Most analyses of Antarctic sea ice in simulations of the CMIP5 archive have so far been oriented towards the quantification of the disagreement between model results and sea ice observations only. Since the decomposition of those biases into distinct physical components is necessary to understand their origins, we propose here an ocean-sea ice-atmosphere integrated and process-oriented approach. Not only the biases in variables essential to the sea ice seasonal evolution are estimated regionally with regard to observations, but their contributions to the sea ice concentration budget are estimated.
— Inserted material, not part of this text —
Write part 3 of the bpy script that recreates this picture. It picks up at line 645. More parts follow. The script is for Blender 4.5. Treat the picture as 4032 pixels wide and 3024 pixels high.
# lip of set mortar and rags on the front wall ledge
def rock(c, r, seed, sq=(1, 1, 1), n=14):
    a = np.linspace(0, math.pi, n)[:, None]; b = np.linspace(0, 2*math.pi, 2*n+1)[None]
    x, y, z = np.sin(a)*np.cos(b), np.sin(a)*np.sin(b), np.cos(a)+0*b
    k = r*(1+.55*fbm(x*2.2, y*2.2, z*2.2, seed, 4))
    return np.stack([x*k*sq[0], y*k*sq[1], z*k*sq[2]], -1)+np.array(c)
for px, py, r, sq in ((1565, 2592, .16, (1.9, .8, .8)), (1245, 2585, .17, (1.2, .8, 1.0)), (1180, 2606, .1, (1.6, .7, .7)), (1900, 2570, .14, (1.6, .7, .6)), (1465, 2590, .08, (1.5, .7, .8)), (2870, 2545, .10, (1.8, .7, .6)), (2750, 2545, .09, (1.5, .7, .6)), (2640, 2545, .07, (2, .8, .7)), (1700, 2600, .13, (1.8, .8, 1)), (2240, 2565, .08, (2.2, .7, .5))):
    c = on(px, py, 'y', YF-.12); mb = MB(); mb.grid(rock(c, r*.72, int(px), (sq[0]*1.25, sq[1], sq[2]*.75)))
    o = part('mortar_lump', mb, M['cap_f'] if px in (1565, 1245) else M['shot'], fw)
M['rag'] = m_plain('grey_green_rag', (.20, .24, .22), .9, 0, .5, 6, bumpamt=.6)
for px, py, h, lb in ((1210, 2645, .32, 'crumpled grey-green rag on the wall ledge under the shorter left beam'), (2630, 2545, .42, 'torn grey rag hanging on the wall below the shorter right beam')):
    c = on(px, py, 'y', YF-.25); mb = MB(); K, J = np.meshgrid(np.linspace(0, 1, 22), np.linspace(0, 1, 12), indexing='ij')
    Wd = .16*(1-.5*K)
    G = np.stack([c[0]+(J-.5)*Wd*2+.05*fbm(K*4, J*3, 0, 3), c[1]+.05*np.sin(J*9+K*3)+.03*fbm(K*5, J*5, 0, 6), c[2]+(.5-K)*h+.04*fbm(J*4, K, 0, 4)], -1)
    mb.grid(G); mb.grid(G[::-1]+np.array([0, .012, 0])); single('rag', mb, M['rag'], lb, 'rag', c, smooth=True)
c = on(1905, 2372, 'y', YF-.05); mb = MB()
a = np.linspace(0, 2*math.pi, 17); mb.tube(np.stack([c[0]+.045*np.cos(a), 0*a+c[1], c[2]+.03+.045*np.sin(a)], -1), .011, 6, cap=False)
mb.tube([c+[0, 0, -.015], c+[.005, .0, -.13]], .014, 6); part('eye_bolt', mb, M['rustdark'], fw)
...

Following a previously developed method, the sea ice concentration balance over the autumn-winter seasons is decomposed into four terms, including the sea ice concentration change during the period of interest, advection, divergence and a residual accounting for the net contribution of thermodynamics and ice deformation. Concurrently, correlations between trends in ocean temperature at depth and trends in ice concentration are calculated directly from various model output fields (including CMIP5 models) to disentangle the role of ice-ocean interactions.

Results show that the geographical patterns of all mean sea ice concentration budget terms over 1992-2005 are in qualitative agreement with the observed ones. Sea ice thermodynamic growth is maintained by horizontal divergence near the continent and in the central ice pack, whereas melting close to the ice edge is led by sea ice advection. However, significant errors in all budget terms are observed due to ice velocities that tend to be overestimated all around Antarctica in several models, leading to a relatively weak divergence in the inner ice pack and to an excessive advection in the marginal ice zone. Biases in ice drift speed and direction are ultimately related to biases in winds in all models.

This method paves the way for a systematic assessment of forthcoming CMIP6 sea ice model outputs in the Southern Hemisphere.